In the territorial disputes, Japan’s arguments are erroneous both in historical and legal terms. On the one hand, Japan professes to be the first nation in Asia to have established a “100-year-long advantage in social system” thanks to its imperialist development after the Meiji Restoration, an attempt to whitewash its history of seizing other countries’ land by force and exercising colonial rule in Asia. On the other hand, it insists that the international law system after World War II is still the continuation of the “modern international law system” based on the Westphalia Peace Treaty. It refuses to recognize the establishment of the “contemporary international law system” based on the anti-fascist war and post-war world order. It argues that the “annexation” from colonial conquest is the only “source” of territorial sovereignty. Thereby, the Japanese government whipped up nationalist nostalgia domestically and launched “territorial” claims internationally. These rightist points of view on history and international law are against the idea of justice developed in the post-war world order and constitute a gross violation of the basic principles of the “contemporary international law system.”

Japan has gone farther and farther down the rightist road since Shinzo Abe returned to power. Abe reinstated a theory that he had tried to practice during his first term of office, namely to “return to the starting point after World War II and change the post-war system.” On the pretext of restoring Japanese nation’s sense of historical superiority and sense of culture, Abe suggested a revision of the country’s post-war pacifist constitution. He wanted to change Japan’s status as a political lame duck bound by the US and to “open a new period of international politics.”

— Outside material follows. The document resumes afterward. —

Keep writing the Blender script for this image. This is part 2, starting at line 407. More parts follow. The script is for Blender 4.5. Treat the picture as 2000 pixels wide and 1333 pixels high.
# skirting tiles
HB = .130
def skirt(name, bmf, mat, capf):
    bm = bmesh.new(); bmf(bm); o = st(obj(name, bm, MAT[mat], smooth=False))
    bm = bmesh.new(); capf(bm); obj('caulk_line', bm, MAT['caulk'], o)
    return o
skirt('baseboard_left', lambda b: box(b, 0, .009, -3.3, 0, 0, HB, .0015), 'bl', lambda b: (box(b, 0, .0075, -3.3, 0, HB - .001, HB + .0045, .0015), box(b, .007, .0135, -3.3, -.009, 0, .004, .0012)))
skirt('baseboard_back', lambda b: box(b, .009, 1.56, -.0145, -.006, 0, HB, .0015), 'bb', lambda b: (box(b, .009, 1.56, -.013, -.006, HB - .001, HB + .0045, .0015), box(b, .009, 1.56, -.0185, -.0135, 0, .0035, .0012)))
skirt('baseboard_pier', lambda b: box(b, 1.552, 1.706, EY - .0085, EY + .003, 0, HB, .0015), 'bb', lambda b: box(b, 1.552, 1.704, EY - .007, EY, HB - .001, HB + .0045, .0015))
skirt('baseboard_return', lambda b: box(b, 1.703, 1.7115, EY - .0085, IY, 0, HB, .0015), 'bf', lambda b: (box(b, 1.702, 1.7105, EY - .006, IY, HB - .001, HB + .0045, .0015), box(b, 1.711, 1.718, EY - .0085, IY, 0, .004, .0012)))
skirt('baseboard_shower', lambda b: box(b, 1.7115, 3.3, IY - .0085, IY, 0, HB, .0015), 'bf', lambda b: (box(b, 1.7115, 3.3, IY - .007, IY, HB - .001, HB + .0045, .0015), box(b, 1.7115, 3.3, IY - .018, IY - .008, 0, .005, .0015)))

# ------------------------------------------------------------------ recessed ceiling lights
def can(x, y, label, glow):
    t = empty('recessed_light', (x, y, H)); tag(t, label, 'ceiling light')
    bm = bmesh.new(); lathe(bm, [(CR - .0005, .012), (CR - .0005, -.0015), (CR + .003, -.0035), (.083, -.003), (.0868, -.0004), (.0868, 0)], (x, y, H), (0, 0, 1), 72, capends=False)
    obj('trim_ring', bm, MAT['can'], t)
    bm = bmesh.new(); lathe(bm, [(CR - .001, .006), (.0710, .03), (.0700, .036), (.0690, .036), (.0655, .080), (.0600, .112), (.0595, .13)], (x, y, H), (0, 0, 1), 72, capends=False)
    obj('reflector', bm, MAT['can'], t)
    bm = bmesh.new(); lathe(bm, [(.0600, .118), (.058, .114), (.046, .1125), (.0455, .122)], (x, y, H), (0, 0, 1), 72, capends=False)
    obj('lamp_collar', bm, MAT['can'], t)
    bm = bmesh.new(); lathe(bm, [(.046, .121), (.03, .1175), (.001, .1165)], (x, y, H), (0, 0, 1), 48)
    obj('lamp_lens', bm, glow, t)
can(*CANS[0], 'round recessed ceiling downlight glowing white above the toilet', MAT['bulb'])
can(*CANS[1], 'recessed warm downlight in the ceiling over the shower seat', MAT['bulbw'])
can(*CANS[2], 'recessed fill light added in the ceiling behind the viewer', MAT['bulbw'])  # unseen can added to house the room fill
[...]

In domestic administration, Abe indulges in totalitarianism and seeks dictatorial power as prime minister. He appointed many of his relatives, friends and offsprings of his father’s and grandfather’s friends to the vice-ministerial or administrative officer-level positions. These moves violated the democratic principle of “civil officials remaining politically neutral.” Abe’s recent promotion of the recently “national security guarantee conference” and “special secrets protection law” represents the totalitarian tendency in Japanese politics. They were criticized by Japan’s domestic media as a “denial of the public’s right to know” and a “resurrection” of the Taisei Yokusankai, or “Imperial Aid Association”, a para-fascist organization created by Japanese militarists before World War II.

On the issue of Asia, the Abe administration has adhered to the “Asia portal strategy,” which claims “Japan is the representative of Asia.” On the one hand, it pushes for an offensive encirclement against China; on the other, it uses the negotiations on TPP, US military base and joint defense policy to interfere in the US’ Asia-Pacific rebalance strategy so as to build a Japan-dominated “Asia institutional community” that excludes both China and the US and brings an end to the post-war Asian order.

Japan’s such viewpoints on history, international law and Asian issue obviously are not only a violation of the anti-fascist Cairo Declaration, Potsdam Proclamation and Yalta Agreement, but also in direct contravention of the contemporary international law. They run counter to common faith in peace and justice, and goes against the Asia-Pacific countries’ common interests, as well as Japanese people’s interests.

Liu Junhong is a Research fellow at the Chinese Institute of Contemporary International Relations.